Fifty-Fourth Street church is transforming its community outreach into a multi-faceted program on its campus. Throughout its longstanding community service ministry, the church has provided food, clothing, shoes, and blankets for the South Los Angeles community. Most recently, the church added a new outreach component: a shower program called Showers of Blessings.
Since October 2019, the church has offered shower services every Tuesday through a partnership with Showers of Hope, a nonprofit organization whose goal according to its website is “to offer our unhoused Angelenos a path out of homelessness and to bring our community together.”
“It is a blessing for those who live on the street and are able to come,” said Adolphus Garnett, senior pastor of Fifty-Fourth Street church. “Unfortunately, these individuals are only able to shower two or three times a week. We’re happy that we’re able to provide.”

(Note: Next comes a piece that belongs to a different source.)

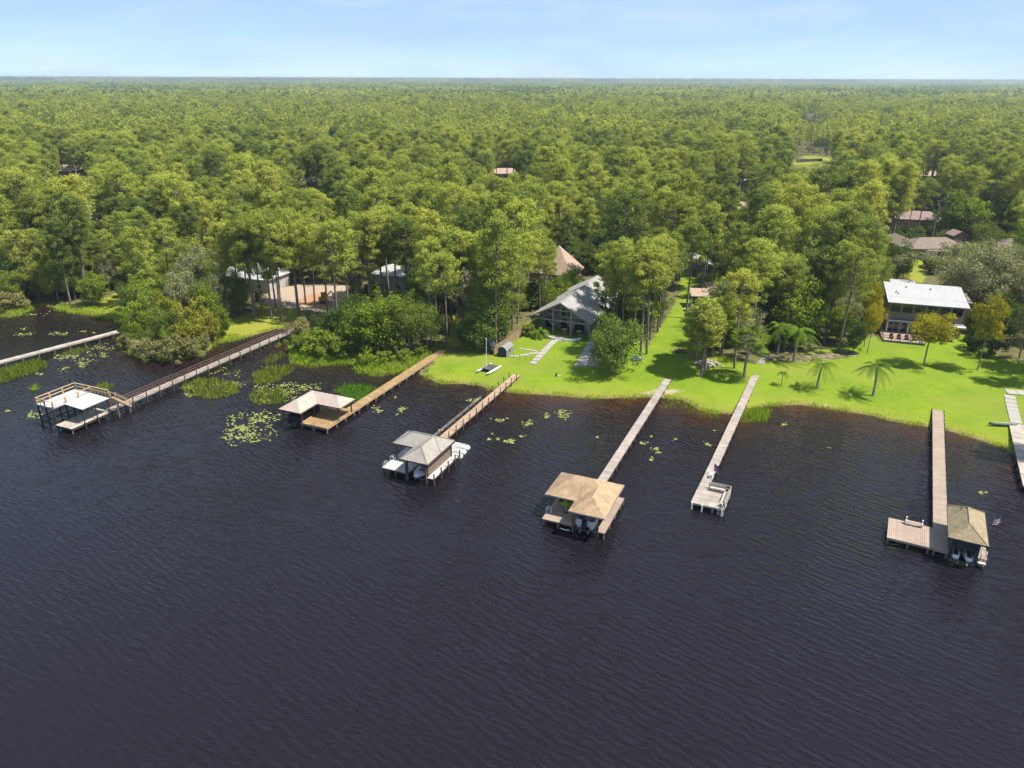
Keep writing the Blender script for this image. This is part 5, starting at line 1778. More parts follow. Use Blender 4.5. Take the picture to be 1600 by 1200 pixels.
# ------------------------------------------------------------------ vegetation: plants placed one by one
# (kind, base x, base y, top y, label, width factor)
PLANTS = [
    # lawn and right hand gardens
    ('round', 957, 581, 499, 'round leafy green tree beside the cracked concrete pad', 1.0),
    ('fanpalm', 1163, 590, 533, 'fan palm with shaggy crown beside the weathered plank pier', 1.0),
    ('queenpalm', 1278, 607, 568, 'feathery palm on the open lawn, middle of the three near the shore', 1.0),
    ('queenpalm', 1362, 618, 573, 'feathery palm on the open lawn, tallest of the three near the shore', 1.0),
    ('queenpalm', 1221, 602, 583, 'small young palm on the open lawn near the weathered pier', 0.8),
    ('queenpalm', 1213, 553, 511, 'yellowing palm by the sandy bed under the pines, nearer the pier', 1.0),
    ('queenpalm', 1242, 565, 517, 'thin palm by the sandy bed under the pines, farther from the pier', 1.0),
    ('conifer', 1332, 550, 511, 'small dark conical tree at the edge of the sandy bed', 1.0),
    ('yellow', 1443, 571, 487, 'spreading yellow-leaved tree in front of the white-roofed house', 0.95),
    ('yellow', 1527, 578, 470, 'slender yellow-green tree with pale trunk right of the yellow tree', 0.6),
    ('mossy', 1592, 560, 468, 'moss-hung tree at the right edge above the concrete landing', 0.7),
    ('yellow', 1350, 541, 447, 'tall yellow-green tree left of the slat-fronted deck', 0.45),
    ('yellow', 1355, 552, 470, 'thin leaning yellow-green tree nearest the slat-fronted deck', 0.45),
    ('liveoak', 1514, 494, 384, 'huge grey-green live oak spreading over the white metal roof', 1.15),
    ('liveoak', 1588, 500, 392, 'second grey-green live oak at the right edge', 0.9),
    ('darkshrub', 1522, 545, 512, 'dark clipped hedge shrub beside the tan lake house', 0.7),
    ('darkshrub', 1540, 556, 520, 'dark hedge shrub below the slender yellow-green tree', 0.8),
    ('dark', 1560, 535, 470, 'dark tree in the shade under the live oaks', 1.0),
    ('dark', 1518, 520, 478, 'dark tree against the right wall of the tan lake house', 0.7),
    ('palmetto', 842, 526, 499, 'bushy low palm left of the paved patio', 0.8),
    ('palmetto', 909, 529, 513, 'bushy low palm right of the paved patio', 0.8),
    ('shrub', 932, 530, 512, 'green shrub at the right corner of the timber porch', 1.0),
    ('shrub', 826, 524, 505, 'green shrub between the cedar fence and the low palm', 1.0),
    ('dark', 747, 548, 482, 'dense dark tree behind the catamaran mast', 1.1),
    ('dark', 776, 536, 488, 'dense dark tree behind the cedar fence', 1.0),
    ('dark', 728, 540, 500, 'dark bushy tree at the end of the golden pier', 0.9),
    ('bright', 1500, 374, 304, 'large bright green tree behind the small tool shed', 1.4),
    ('bright', 1545, 368, 306, 'large bright green tree right of the tool shed trees', 1.5),
    ('oak', 1535, 398, 346, 'pale round tree in front of the dark fence at far right', 1.0),
    ('dark', 1400, 440, 380, 'dark round tree at the left of the grass strip behind the tan house', 0.9),
    ('bright', 858, 497, 448, 'yellow-green tree pressed against the left side of the grey gable house', 0.7),
    ('bright', 872, 480, 432, 'yellow-green tree behind the left roof slope of the grey gable house', 0.9),
    ('bright', 892, 462, 418, 'olive tree behind the ridge of the grey gable house', 1.0),
    # left bay
    ('dryshrub', 8, 483, 452, 'yellowish shrub on the marsh bank at the left edge', 1.3),
    ('dryshrub', 28, 481, 462, 'greyish shrub on the marsh bank near the left edge', 1.3),
    ('gold', -12, 484, 455, 'orange-tinged shrub at the very left edge of the marsh bank', 1.2),
    ('bright', 147, 477, 431, 'isolated yellow-green tree at the head of the left bay', 1.0),
    ('oak', 60, 468, 404, 'broad green tree behind the marsh bank on the left', 1.0),
    ('oak', 92, 470, 410, 'broad green tree at the back of the left bay', 0.95),
    ('oak', 118, 468, 406, 'broad green tree just left of the isolated yellow-green tree', 0.9),
    ('dark', 35, 468, 405, 'dark tree behind the marsh bank on the left', 1.0),
    ('mossy', 172, 455, 398, 'grey moss-hung tree right of the left bay', 0.8),
    ('mossy', 196, 452, 402, 'grey moss-hung tree above the bay lawn', 0.8),
    ('dark', 190, 464, 440, 'low dark tree at the edge of the bay lawn', 0.9),
    # peninsula between the two left boardwalks
    ('dryshrub', 200, 545, 522, 'dry brown shrub at the tip of the pale boardwalk', 1.0),
    ('dryshrub', 222, 556, 526, 'dry grey-brown shrub at the waterline of the bushy point, left side', 1.1),
    ('dryshrub', 246, 560, 530, 'dry grey-brown shrub at the waterline of the bushy point, centre left', 1.1),
    ('dryshrub', 272, 561, 528, 'dry tan shrub at the waterline of the bushy point, centre right', 1.1),
    ('dryshrub', 298, 556, 526, 'dry tan shrub at the waterline of the bushy point, right side', 1.1),
    ('dryshrub', 320, 545, 522, 'dry tan shrub at the right end of the bushy point', 0.9),
    ('bright', 222, 532, 466, 'leafy green tree at the left of the bushy point', 0.9),
    ('oak', 250, 538, 478, 'dense green tree in the middle of the bushy point', 0.8),
    ('dark', 275, 540, 490, 'dark rounded tree behind the dry shrubs', 0.9),
    ('gold', 300, 542, 478, 'golden-leaved tree at the centre of the bushy point', 0.8),
    ('gold', 322, 536, 470, 'tall golden-leaved tree at the right of the bushy point', 0.7),
    ('gold', 200, 536, 508, 'golden shrub at the landing of the pale boardwalk', 0.9),
    ('bright', 350, 524, 484, 'round green shrub beside the golden-leaved tree', 0.9),
    ('cypress', 238, 512, 436, 'yellow-green cypress rising behind the bushy point', 1.2),
    ('mossy', 292, 512, 424, 'moss-hung tree rising behind the bushy point', 0.9),
    ('oak', 318, 508, 432, 'broad tree behind the golden-leaved trees', 0.8),
    ('mossy', 345, 500, 425, 'moss-hung tree left of the open pine stand', 0.75),
    ('oak', 378, 494, 445, 'broad tree at the left of the open pine stand', 0.8),
    ('oak', 235, 546, 512, 'oak-leaved bush filling the left of the bushy point', 0.80),
    ('bright', 262, 549, 514, 'leafy bush filling the middle of the bushy point', 0.80),
    ('gold', 288, 549, 510, 'gold-green bush between the dry shrubs and the golden tree', 0.80),
    ('bright', 310, 541, 502, 'leafy bush at the foot of the golden-leaved trees', 0.80),
    ('oak', 340, 531, 503, 'oak-leaved bush at the right end of the bushy point', 0.80),
    ('bright', 210, 541, 503, 'leafy bush next to the landing of the pale boardwalk', 0.80),
    ('gold', 268, 528, 462, 'gold-green tree in the heart of the bushy point', 0.80),
    ('bright', 332, 514, 452, 'leafy tree behind the right end of the bushy point', 0.80),
    ('oak', 215, 508, 440, 'broad tree behind the landing of the pale boardwalk', 0.80),
    ('oak', 262, 505, 430, 'broad tree behind the heart of the bushy point', 0.80),
    ('oak', 362, 486, 420, 'broad tree screening the left half of the white-roofed house', 0.80),
    # marsh edge between the second boardwalk and the golden pier
    ('dryshrub', 470, 526, 498, 'grey brushy shrub at the landing of the railed boardwalk', 1.1),
    ('shrub', 470, 548, 522, 'bright green shrub in the marsh below the railed boardwalk', 1.1),
    ('shrub', 492, 552, 520, 'bright green shrub in the marsh, second from the railed boardwalk', 1.1),
    ('shrub', 515, 554, 518, 'bright green shrub in the middle of the marsh edge', 1.2),
    ('shrub', 540, 553, 520, 'bright green shrub under the large leafy marsh tree', 1.2),
    ('dark', 500, 532, 492, 'dark tree behind the marsh shrubs', 0.9),
    ('dark', 528, 530, 478, 'tall dark tree behind the marsh shrubs', 0.9),
    ('bright', 572, 552, 480, 'large leafy green tree at the marsh edge', 1.2),
    ('bright', 606, 550, 466, 'tall leafy green tree in the middle of the marsh trees', 1.1),
    ('oak', 640, 550, 470, 'broad green tree at the right of the marsh trees', 0.9),
    ('oak', 668, 548, 474, 'broad green tree nearest the landing of the golden pier', 0.8),
    ('bright', 652, 530, 462, 'yellow-green tree behind the marsh trees', 0.9),
    ('bright', 590, 530, 462, 'yellow-green tree behind the large leafy marsh tree', 0.9),
    ('dark', 555, 520, 462, 'dark tree behind the large leafy marsh tree', 1.0),
    ('shrub', 600, 566, 548, 'low leafy shrub among the marsh weeds near the golden pier', 1.3),
    ('shrub', 630, 562, 545, 'low leafy shrub left of the landing of the golden pier', 1.3),
    ('shrub', 655, 556, 542, 'low leafy shrub touching the landing of the golden pier', 1.2),
    ('shrub', 572, 570, 552, 'low leafy shrub at the front of the marsh', 1.3),
    ('gold', 436, 546, 536, 'tiny orange shrub standing in the water by the railed boardwalk', 1.0),
]
for (k, bx, by, ty, lab, wf) in PLANTS:
    g, hh = height_for(bx, by, ty)
    plant(k, g[0], g[1], hh, lab, None, wide=wf)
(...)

Margaret Carson, Fifty-Fourth Street community services director, and her dedicated team of volunteers also provide the individuals and families who come for showers with meals, shoes, clothing, and hygiene kits. Sign-ups are not required in advance, and the popularity of the shower program has come from word-of-mouth promotion.
Gratitude for this service has been expressed in different ways. “Recently one gentleman said, ‘I am so glad that this church is doing what they are doing for this community; I want to say thank you, but I want to give you a donation.’ I was reluctant to accept his donation,” Carson said, “but he insisted.”
Another gentleman who came without shoes asked Carson if she had a pair. She didn’t that day but promised to have a pair in his size the following week. When she gave him the shoes the next week, he repeatedly thanked her and had a big smile on his face while trying them on before his shower. “Those are the things that are really rewarding,” Carson added.
In addition to supplying meals after the showers, every week Carson goes to the Los Angeles Region Food Bank to pick up food for distribution at the church’s food pantry, serving anywhere from 400 to 1,000 families each month. People walk up, drive up, and bike up to receive food, and sometimes volunteers have even delivered food directly.
“It’s a job, but it’s rewarding,” reflected Carson, who has held the position of community services director since 1997. “This is what I like to do.”
Next, Fifty-Fourth Street is working to bring oral health care to its services by partnering with UCLA School of Dentistry’s Oral Health Collaborative Consortium.
“We’re totally thankful for the opportunity to give back, and we’re grateful to our community partners that help us,” said Garnett. “They know that we’re an agency that’s doing right by our community.”